Lorrane segurando seu primeiro livro a esquerda e o livrinho que despertou seu interesse pela Astronomia a direita
Lorrane segurando seu primeiro livro (à esquerda) e o livrinho que despertou seu interesse pela Astronomia (à direita). Fonte: @lolivlet / Instagram

Nesse período, ela fundou o InSpace (@inspace_group), um grupo no Instagram para divulgação científica e para incentivar seus seguidores a participar de competições, cursos e eventos na área da Astronomia.

Este ano, Lorrane se inscreveu em um programa de ciência cidadã da NASA, o IASC – International Astronomical Search Collaboration, que tem parceria com o Ministério da Ciência, Tecnologia e Inovação (MCTI). O programa busca a colaboração de estudantes e cientistas amadores de todo o mundo para procurar por asteroides nas imagens de alta resolução feitas por telescópios da Nasa. O IASC é estruturado em campanhas e, a cada campanha, as equipes recebem treinamento e um pacote de imagens para realizar a busca.

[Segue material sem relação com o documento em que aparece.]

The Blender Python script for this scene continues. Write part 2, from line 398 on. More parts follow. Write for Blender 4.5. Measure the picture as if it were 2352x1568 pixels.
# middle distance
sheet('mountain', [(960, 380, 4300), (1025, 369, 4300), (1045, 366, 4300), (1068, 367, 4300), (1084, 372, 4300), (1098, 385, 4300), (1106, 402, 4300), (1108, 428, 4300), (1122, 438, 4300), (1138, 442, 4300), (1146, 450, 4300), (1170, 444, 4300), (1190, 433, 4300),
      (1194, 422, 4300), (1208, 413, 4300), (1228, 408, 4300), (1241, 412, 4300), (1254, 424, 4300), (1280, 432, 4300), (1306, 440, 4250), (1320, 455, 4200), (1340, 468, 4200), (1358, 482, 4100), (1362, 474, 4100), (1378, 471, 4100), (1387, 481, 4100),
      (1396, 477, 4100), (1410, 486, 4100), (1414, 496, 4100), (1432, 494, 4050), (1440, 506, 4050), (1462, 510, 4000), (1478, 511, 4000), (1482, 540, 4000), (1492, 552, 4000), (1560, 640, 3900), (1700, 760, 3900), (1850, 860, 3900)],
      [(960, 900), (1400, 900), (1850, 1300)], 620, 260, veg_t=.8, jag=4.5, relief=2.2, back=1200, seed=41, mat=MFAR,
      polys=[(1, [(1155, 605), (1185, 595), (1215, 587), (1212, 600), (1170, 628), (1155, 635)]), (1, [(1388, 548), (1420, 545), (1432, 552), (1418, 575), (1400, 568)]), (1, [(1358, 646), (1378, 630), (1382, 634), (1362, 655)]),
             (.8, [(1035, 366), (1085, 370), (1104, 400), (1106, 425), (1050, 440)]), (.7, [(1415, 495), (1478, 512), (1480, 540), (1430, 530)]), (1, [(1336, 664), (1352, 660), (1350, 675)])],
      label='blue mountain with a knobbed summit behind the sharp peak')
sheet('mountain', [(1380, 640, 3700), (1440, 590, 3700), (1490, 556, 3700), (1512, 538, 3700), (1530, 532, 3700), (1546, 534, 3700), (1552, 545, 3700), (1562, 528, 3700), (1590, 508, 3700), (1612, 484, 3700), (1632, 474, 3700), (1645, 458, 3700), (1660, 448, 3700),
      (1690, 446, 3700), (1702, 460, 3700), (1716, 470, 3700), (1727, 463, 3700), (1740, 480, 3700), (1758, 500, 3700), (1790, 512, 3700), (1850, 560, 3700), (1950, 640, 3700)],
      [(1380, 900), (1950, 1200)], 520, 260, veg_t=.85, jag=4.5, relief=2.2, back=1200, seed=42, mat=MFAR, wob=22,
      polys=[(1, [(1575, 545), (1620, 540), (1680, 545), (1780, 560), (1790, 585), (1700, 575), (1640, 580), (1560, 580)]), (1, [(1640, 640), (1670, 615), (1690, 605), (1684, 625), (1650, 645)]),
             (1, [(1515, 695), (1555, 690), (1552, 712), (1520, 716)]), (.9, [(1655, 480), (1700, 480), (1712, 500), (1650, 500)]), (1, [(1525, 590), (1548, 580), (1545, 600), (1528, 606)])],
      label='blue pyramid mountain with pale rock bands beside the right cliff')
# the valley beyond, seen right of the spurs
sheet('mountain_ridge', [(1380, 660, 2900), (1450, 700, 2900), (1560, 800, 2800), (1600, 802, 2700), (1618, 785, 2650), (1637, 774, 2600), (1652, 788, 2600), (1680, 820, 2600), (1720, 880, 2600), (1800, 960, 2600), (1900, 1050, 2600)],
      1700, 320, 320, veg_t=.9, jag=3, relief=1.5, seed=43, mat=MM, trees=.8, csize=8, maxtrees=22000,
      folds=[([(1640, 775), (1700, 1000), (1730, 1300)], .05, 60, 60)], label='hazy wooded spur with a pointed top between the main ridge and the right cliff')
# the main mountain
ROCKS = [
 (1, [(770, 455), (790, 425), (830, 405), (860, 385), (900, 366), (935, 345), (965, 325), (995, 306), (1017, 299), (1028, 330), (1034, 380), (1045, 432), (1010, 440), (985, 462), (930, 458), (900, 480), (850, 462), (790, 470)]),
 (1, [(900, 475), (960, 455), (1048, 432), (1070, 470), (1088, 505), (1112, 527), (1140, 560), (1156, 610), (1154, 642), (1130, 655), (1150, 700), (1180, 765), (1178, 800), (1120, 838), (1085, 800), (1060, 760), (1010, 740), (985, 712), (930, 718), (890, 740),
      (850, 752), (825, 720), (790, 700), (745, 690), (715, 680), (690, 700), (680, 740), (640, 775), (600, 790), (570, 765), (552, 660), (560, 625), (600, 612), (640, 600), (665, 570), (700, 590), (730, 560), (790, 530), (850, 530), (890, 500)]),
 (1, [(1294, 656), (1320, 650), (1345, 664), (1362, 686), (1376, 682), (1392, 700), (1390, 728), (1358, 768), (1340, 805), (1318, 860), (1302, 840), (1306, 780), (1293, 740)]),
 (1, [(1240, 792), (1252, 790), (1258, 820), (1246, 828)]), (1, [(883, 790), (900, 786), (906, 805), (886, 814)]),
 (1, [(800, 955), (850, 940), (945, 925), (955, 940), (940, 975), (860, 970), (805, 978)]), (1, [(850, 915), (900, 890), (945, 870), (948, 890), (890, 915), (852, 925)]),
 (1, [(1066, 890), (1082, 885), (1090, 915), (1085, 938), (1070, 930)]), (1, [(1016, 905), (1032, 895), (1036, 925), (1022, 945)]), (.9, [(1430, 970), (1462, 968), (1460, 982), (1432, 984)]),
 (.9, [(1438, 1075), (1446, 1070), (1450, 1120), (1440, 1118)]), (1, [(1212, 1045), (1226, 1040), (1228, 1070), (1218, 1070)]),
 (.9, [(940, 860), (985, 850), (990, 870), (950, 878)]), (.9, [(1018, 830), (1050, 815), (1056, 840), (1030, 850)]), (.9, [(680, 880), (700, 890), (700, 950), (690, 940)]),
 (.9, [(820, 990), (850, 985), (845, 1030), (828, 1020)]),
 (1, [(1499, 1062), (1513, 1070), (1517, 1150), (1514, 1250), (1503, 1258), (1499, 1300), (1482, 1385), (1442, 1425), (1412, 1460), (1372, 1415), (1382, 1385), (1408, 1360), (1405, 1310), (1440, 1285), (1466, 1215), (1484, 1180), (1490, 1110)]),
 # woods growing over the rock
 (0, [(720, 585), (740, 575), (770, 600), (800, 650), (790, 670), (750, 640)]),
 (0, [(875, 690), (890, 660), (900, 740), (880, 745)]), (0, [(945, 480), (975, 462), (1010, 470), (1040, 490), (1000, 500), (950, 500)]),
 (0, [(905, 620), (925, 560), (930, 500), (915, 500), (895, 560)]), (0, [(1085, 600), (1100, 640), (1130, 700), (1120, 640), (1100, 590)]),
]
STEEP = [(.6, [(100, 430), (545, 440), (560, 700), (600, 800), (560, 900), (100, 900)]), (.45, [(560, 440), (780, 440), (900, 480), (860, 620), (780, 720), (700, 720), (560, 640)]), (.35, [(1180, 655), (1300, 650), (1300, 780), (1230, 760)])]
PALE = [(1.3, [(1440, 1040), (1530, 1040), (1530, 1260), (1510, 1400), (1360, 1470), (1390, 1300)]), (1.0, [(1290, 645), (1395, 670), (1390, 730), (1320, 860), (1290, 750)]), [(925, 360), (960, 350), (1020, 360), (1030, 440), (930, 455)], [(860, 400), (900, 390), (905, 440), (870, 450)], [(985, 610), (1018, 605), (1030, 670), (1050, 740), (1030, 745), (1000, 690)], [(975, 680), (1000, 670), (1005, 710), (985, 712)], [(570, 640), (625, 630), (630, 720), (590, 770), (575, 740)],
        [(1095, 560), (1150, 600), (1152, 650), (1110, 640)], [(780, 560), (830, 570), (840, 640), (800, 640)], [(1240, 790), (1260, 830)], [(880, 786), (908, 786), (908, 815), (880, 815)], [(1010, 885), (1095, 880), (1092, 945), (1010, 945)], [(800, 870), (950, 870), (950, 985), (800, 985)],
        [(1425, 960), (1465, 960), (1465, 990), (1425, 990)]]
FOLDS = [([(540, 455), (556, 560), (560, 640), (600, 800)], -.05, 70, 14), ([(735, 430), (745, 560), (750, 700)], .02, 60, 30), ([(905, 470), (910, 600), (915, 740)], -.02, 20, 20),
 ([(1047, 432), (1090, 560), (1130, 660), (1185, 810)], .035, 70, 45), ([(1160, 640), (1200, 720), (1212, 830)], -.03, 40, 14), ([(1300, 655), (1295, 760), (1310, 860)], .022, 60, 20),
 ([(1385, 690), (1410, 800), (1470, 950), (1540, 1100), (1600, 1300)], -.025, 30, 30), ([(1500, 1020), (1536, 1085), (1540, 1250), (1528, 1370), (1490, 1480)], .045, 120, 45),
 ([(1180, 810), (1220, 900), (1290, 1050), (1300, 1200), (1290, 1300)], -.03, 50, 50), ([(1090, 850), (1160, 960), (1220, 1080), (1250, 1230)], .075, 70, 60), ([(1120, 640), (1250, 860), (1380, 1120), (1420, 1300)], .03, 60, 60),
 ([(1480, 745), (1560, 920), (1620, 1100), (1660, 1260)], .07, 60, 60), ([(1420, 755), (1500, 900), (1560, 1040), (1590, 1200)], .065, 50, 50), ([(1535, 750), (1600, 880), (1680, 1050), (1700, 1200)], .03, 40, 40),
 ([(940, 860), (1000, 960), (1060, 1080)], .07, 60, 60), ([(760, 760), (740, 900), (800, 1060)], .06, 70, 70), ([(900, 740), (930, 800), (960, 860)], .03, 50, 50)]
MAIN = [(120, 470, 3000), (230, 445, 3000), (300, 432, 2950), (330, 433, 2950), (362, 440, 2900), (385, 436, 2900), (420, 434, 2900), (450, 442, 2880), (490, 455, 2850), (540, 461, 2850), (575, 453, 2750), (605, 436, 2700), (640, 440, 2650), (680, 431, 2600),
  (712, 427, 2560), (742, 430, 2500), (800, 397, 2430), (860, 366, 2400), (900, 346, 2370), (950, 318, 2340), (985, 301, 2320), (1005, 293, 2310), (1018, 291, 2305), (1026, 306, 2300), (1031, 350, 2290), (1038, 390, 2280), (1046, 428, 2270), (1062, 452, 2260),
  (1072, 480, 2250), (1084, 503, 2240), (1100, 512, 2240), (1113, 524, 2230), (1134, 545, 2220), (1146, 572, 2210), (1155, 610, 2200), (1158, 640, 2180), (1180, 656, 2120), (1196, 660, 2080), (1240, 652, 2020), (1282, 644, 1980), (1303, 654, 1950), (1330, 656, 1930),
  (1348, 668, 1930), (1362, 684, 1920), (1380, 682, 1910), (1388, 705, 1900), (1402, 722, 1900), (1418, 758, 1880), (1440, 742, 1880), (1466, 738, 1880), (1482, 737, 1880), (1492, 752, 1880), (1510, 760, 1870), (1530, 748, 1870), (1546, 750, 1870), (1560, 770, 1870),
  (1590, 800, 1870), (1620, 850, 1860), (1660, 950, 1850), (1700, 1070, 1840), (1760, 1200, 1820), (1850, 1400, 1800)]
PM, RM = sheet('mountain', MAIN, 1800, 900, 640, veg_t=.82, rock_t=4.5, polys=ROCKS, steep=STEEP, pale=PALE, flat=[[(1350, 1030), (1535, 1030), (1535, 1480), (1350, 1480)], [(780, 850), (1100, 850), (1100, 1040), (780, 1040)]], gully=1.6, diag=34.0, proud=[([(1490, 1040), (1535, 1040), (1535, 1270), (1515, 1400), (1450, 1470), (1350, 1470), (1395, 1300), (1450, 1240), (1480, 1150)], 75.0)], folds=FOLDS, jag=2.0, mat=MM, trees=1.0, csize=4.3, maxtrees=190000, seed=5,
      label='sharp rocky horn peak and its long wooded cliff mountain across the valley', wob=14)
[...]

Lorrane passou vários dias procurando os asteroides sem sucesso. Numa certa noite, quando estava para encerrar as buscas, resolveu fazer uma última tentativa. “De cara eu já vi um asteroide e comemorei: ‘caramba, encontrei o primeiro!’”, lembrou Lorrane. A descoberta animou a jovem cientista cidadã e a noite de busca terminou se estendendo, mas terminou com quatro asteroides descobertos.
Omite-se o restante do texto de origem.